Countries large and small, from Polynesia to Brazil and Lithuania have all taken part in Taste of Culture.  Rigdon is also helping to develop an international festival along Williamson Road next May, which will include an event at Happy’s Flea Market and involves merchants on the commercial corridor.

 Roanoke City Mayor David Bowers, who gamely tried his hand at an ethnic dance, asked attendees to “celebrate our Jewish heritage. We’re very proud of our Jewish community here in Roanoke.” Bowers also asked people to say a silent prayer for Pearl Fu, who was “under the weather,” and not present. Fu has been slowed by Parkinson’s in recent years.

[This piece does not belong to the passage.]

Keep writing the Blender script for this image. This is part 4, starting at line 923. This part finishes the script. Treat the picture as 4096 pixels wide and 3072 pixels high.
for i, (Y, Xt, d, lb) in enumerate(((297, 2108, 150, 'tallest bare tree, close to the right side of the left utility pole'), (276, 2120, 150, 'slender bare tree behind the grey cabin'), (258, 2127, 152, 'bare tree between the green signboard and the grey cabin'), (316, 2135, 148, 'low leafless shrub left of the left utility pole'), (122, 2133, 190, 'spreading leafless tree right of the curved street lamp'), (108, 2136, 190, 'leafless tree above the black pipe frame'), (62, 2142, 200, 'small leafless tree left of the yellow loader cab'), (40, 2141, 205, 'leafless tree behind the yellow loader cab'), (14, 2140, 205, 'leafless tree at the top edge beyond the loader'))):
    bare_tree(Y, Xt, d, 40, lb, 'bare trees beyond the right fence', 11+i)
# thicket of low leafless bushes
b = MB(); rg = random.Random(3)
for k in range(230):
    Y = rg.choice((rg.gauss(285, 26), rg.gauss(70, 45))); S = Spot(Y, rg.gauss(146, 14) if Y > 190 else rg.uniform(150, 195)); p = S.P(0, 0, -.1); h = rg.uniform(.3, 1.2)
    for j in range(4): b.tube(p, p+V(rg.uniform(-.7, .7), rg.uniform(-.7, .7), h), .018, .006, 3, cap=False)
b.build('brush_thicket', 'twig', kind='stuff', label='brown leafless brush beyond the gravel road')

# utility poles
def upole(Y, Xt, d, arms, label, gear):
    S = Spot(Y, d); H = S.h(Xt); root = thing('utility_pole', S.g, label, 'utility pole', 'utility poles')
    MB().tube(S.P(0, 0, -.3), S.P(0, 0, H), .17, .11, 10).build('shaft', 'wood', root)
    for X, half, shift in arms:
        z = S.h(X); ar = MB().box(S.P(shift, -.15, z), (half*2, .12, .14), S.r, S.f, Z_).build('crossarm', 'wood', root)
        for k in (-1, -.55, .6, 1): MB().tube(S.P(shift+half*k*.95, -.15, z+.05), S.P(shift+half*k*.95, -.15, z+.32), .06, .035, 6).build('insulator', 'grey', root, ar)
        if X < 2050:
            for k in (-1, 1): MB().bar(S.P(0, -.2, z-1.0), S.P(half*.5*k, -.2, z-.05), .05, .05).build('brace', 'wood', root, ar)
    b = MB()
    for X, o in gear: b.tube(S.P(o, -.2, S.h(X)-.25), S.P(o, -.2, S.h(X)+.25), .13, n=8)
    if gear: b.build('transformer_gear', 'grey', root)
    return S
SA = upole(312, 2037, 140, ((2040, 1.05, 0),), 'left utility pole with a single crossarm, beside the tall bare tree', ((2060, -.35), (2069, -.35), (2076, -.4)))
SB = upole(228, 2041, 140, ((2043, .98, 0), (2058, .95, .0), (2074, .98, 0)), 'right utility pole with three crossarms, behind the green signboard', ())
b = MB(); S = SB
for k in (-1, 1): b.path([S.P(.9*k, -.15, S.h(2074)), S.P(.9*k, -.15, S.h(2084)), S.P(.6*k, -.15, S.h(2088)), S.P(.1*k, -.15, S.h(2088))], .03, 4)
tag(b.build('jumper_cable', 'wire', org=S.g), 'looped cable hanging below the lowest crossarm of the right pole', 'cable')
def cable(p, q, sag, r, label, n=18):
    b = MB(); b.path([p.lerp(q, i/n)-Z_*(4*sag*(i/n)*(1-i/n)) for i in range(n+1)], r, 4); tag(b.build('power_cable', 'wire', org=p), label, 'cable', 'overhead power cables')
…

 Lori Strauss and Kira Gurevich were on hand to promote The March of the Living. She called the Taste of Culture event “a commitment by the whole Jewish community [in Roanoke].” Strauss said students from all over the world will take part in the march from the Auschwitz to Birkenau camps, before many of them head to Israel. That’s one reason they were raising money by selling lunches last Friday. “We have a lot of money to raise [for local students from the two congregations],” noted Strauss.

 Gurevich went on the March of the Living tour several years ago. Her youngest daughter will go next spring. “It’s a lifetime experience. You learn a lot being there, knowing your history, where we are coming from. We just want to make sure the Holocaust will never repeat.” People who lined up to buy lunches were all doing their small part to make sure that those who go to Poland next spring will never forget either.